How It Fell to the Gulf States to Be India-Pakistan Peace-Brokers
An Indian paramilitary soldier stands guard along a street in Srinagar, Jammu and Kashmir, on May 9, 2025. Credit - Firdous Nazir—NurPhoto/Getty Images
The crisis embroiling India and Pakistan continues to spiral. Pakistan's military claims to have killed 40 to 50 Indian troops along their de facto border in Kashmir and downed 29 Indian drones during Thursday night and Friday morning, in response to India striking multiple locations in Pakistan on Wednesday that it claimed were 'terrorist camps.'
The current unrest was sparked by last month's deadly terrorist attack on tourists in the India-controlled part of the restive region of Kashmir, which left 25 Indians and one Nepali national dead. New Delhi has pinned the bloodshed on Islamabad, which denies complicity and called for an independent investigation. But with both sides blaming the other for every escalation, full blown war appears worryingly close.
On Thursday, Pakistani Army Chief General Ashi Munir stood atop a tank during a military exercise to address his troops. 'Let there be no ambiguity,' he said. 'Any military misadventure by India will be met with a swift, resolute, and notch-up response.'
For Bharat Karnad, an emeritus professor in national security studies at New Delhi's Centre for Policy Research, everything rests on Munir, who's 'something of a hot head,' he says. 'He's a Quranic literalist, one of the true believers, who's spoken about Ghazwa-e-Hind,' referring to a holy war against India mentioned in the Hadith.
Conversely, Fawad Chaudhry, a former Information Minister under Pakistani ex-Prime Minister Imran Khan, believes Indian leader Narendra Modi is the chief villain and set on redrawing the boundaries in Kashmir to secure his legacy in the face of plummeting poll numbers.
'He wants to be a bigger leader than Gandhi or Nehru,' Fawad tells TIME. 'So I think he will actually expand the theater of war.'
The specter of two nuclear-armed foes once again trading blows over disputed territory that they have already waged two wars over has naturally alarmed the international community.
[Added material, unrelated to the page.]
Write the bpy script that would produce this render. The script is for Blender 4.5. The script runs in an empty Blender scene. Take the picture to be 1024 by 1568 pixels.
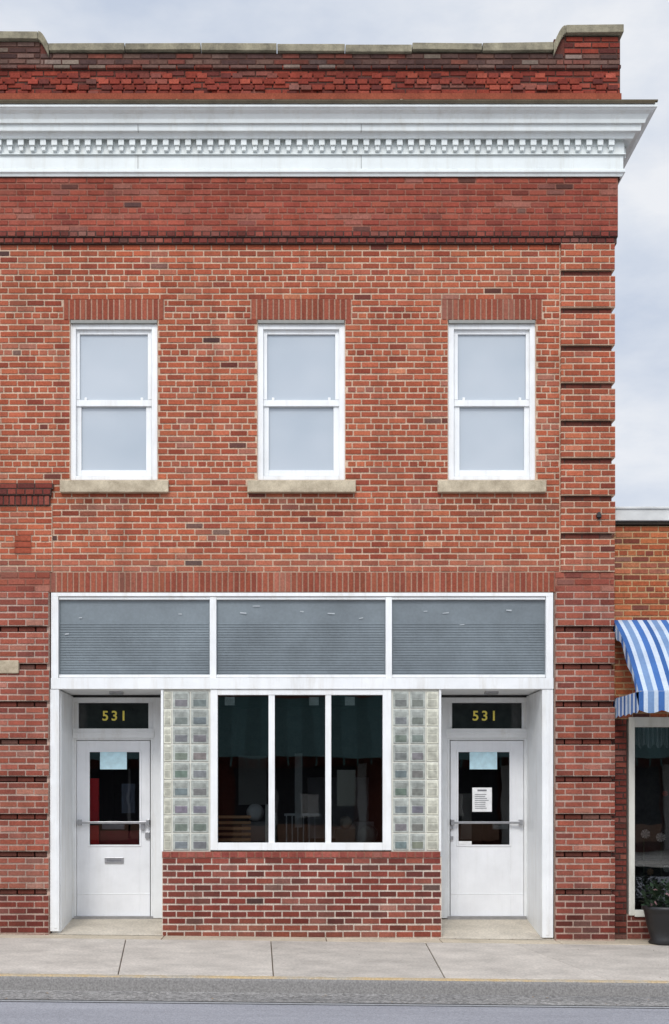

On Wednesday, U.N. Secretary-General António Guterres warned that 'a military solution is no solution.'
On the last two occasions that India and Pakistan clashed significantly over Kashmir, in 2016 and 2019, the U.S. played a key role in deescalating tensions. However, today's Trump administration is taking a hands-off approach, with Vice President J.D. Vance telling Fox News that the spat was 'fundamentally none of our business.'
'The Pakistanis don't have that 'out' that they used to have of relying on Washington to ride in like the cavalry to save them,' says Karnad.
So, we're all screwed then? Not so fast. Into the fray is instead galloping an unlikely arbitrator: Gulf States, in particular Saudi Arabia, who are today playing a key though unfamiliar peace-making role.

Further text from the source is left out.